++++ Source excerpt
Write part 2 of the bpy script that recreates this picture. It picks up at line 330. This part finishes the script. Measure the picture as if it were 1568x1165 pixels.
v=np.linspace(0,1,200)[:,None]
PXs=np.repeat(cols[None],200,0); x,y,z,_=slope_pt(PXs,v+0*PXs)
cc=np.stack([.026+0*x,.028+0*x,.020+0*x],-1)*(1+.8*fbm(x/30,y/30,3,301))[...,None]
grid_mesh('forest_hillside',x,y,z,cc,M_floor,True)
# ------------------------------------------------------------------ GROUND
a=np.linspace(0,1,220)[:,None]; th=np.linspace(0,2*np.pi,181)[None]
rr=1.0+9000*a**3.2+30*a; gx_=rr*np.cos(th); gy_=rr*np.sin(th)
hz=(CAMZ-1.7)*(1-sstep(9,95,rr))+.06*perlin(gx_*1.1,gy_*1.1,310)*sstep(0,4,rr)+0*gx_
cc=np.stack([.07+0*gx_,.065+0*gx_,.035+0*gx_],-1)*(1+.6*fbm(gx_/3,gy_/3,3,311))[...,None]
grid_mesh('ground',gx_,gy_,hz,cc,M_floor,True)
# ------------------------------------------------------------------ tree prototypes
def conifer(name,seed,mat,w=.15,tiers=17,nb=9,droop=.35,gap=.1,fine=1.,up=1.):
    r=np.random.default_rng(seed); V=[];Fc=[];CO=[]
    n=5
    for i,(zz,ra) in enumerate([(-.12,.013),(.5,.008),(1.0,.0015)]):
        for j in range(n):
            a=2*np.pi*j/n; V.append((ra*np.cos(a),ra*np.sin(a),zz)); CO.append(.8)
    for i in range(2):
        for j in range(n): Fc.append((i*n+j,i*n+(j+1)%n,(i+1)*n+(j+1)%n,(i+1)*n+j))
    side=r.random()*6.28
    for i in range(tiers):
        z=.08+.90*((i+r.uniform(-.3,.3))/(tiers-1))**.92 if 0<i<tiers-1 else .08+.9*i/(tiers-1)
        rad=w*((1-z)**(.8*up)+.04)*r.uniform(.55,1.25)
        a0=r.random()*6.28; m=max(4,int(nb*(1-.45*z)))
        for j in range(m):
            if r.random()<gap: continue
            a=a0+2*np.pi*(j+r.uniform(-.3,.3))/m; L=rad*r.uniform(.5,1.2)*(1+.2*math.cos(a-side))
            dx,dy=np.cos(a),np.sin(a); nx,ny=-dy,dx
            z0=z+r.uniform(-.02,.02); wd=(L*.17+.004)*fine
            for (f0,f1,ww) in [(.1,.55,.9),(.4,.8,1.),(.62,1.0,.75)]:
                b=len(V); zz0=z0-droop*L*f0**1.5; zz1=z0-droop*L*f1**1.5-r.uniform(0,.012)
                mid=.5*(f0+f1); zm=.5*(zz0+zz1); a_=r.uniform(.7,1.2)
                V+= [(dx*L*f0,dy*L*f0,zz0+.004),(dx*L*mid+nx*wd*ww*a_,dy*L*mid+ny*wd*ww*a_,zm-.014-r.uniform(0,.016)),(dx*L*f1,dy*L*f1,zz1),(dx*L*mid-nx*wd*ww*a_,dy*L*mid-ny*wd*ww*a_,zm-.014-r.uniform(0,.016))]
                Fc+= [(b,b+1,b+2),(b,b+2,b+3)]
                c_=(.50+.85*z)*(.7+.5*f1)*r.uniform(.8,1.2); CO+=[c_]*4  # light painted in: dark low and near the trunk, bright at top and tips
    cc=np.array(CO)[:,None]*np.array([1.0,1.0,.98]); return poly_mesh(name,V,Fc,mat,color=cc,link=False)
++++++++
• To be done: Give back all the data exactly as written.

• Task output:
Write part 2 of the bpy script that recreates this picture. It picks up at line 330. This part finishes the script. Measure the picture as if it were 1568x1165 pixels.
v=np.linspace(0,1,200)[:,None]
PXs=np.repeat(cols[None],200,0); x,y,z,_=slope_pt(PXs,v+0*PXs)
cc=np.stack([.026+0*x,.028+0*x,.020+0*x],-1)*(1+.8*fbm(x/30,y/30,3,301))[...,None]
grid_mesh('forest_hillside',x,y,z,cc,M_floor,True)
# ------------------------------------------------------------------ GROUND
a=np.linspace(0,1,220)[:,None]; th=np.linspace(0,2*np.pi,181)[None]
rr=1.0+9000*a**3.2+30*a; gx_=rr*np.cos(th); gy_=rr*np.sin(th)
hz=(CAMZ-1.7)*(1-sstep(9,95,rr))+.06*perlin(gx_*1.1,gy_*1.1,310)*sstep(0,4,rr)+0*gx_
cc=np.stack([.07+0*gx_,.065+0*gx_,.035+0*gx_],-1)*(1+.6*fbm(gx_/3,gy_/3,3,311))[...,None]
grid_mesh('ground',gx_,gy_,hz,cc,M_floor,True)
# ------------------------------------------------------------------ tree prototypes
def conifer(name,seed,mat,w=.15,tiers=17,nb=9,droop=.35,gap=.1,fine=1.,up=1.):
    r=np.random.default_rng(seed); V=[];Fc=[];CO=[]
    n=5
    for i,(zz,ra) in enumerate([(-.12,.013),(.5,.008),(1.0,.0015)]):
        for j in range(n):
            a=2*np.pi*j/n; V.append((ra*np.cos(a),ra*np.sin(a),zz)); CO.append(.8)
    for i in range(2):
        for j in range(n): Fc.append((i*n+j,i*n+(j+1)%n,(i+1)*n+(j+1)%n,(i+1)*n+j))
    side=r.random()*6.28
    for i in range(tiers):
        z=.08+.90*((i+r.uniform(-.3,.3))/(tiers-1))**.92 if 0<i<tiers-1 else .08+.9*i/(tiers-1)
        rad=w*((1-z)**(.8*up)+.04)*r.uniform(.55,1.25)
        a0=r.random()*6.28; m=max(4,int(nb*(1-.45*z)))
        for j in range(m):
            if r.random()<gap: continue
            a=a0+2*np.pi*(j+r.uniform(-.3,.3))/m; L=rad*r.uniform(.5,1.2)*(1+.2*math.cos(a-side))
            dx,dy=np.cos(a),np.sin(a); nx,ny=-dy,dx
            z0=z+r.uniform(-.02,.02); wd=(L*.17+.004)*fine
            for (f0,f1,ww) in [(.1,.55,.9),(.4,.8,1.),(.62,1.0,.75)]:
                b=len(V); zz0=z0-droop*L*f0**1.5; zz1=z0-droop*L*f1**1.5-r.uniform(0,.012)
                mid=.5*(f0+f1); zm=.5*(zz0+zz1); a_=r.uniform(.7,1.2)
                V+= [(dx*L*f0,dy*L*f0,zz0+.004),(dx*L*mid+nx*wd*ww*a_,dy*L*mid+ny*wd*ww*a_,zm-.014-r.uniform(0,.016)),(dx*L*f1,dy*L*f1,zz1),(dx*L*mid-nx*wd*ww*a_,dy*L*mid-ny*wd*ww*a_,zm-.014-r.uniform(0,.016))]
                Fc+= [(b,b+1,b+2),(b,b+2,b+3)]
                c_=(.50+.85*z)*(.7+.5*f1)*r.uniform(.8,1.2); CO+=[c_]*4  # light painted in: dark low and near the trunk, bright at top and tips
    cc=np.array(CO)[:,None]*np.array([1.0,1.0,.98]); return poly_mesh(name,V,Fc,mat,color=cc,link=False)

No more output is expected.